Pues bueno, un mensaje a las y los que demonizan la polarización y, por lo tanto, empobrecen el debate y se mantienen en que la única manera de resolverlo es con mentiras o plomo: esa unidad con la que se llenan la boca es una fantasía, es un eufemismo para una sociedad que no cuestiona, no desobedece, no hace control político. Quizá la única unidad a la que podemos aspirar es una que se sostenga en la diferencia.

En ese sentido, incomodar, ir en contra del espíritu de mesura, no es un derecho sino algo elemental del ser humano. Y por eso yo celebro a los que celebran lo que en las últimas semanas ha pasado en Colombia, donde se ha visto a una Corte Suprema de Justicia operando por encima de las presiones del mismo Gobierno y de los grupos violentos.
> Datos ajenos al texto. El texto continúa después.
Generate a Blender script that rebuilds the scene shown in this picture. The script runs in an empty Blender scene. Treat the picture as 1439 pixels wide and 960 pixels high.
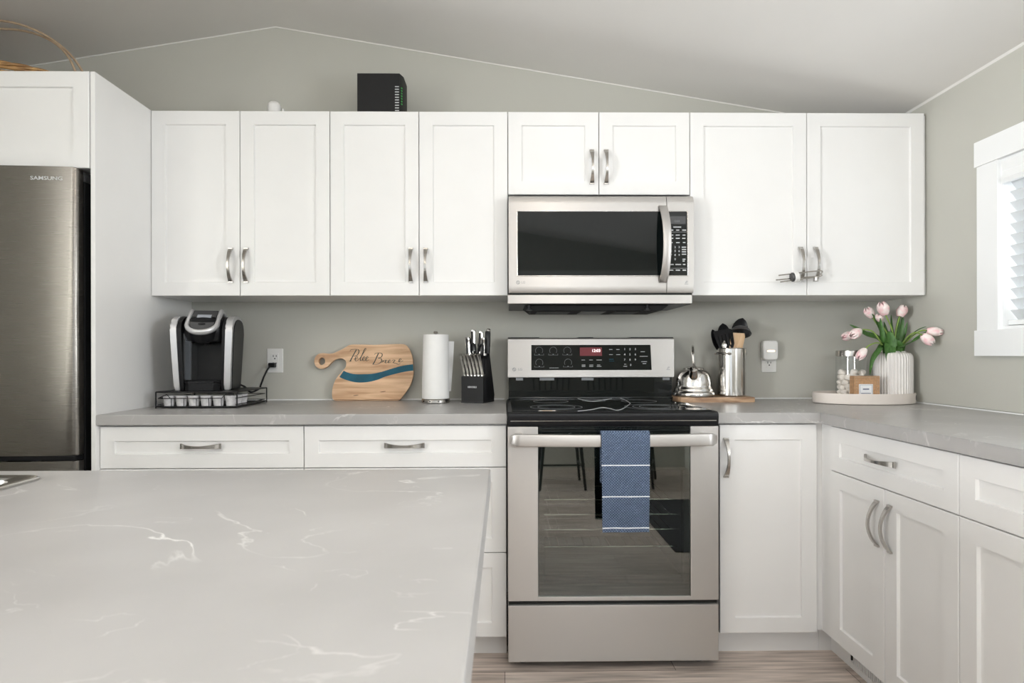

Su humor y alegría son una manifestación de oposición, de diferencia, que no puede sofocar el ESMAD ni la cuarentena.

Me les uno a ellas y ellos, aquí desde mi encierro, desde mi fiesta de la Señora Dalloway con un solo invitado, y les digo ¡Sírvalo!

Epílogo

Una sola pregunta: ¿Estamos viendo el fin del uribismo por sus propios medios, por la incapacidad del presidente Duque o porque desde el mismo interior del Centro Democrático ya hacía hora de caducar a Uribe?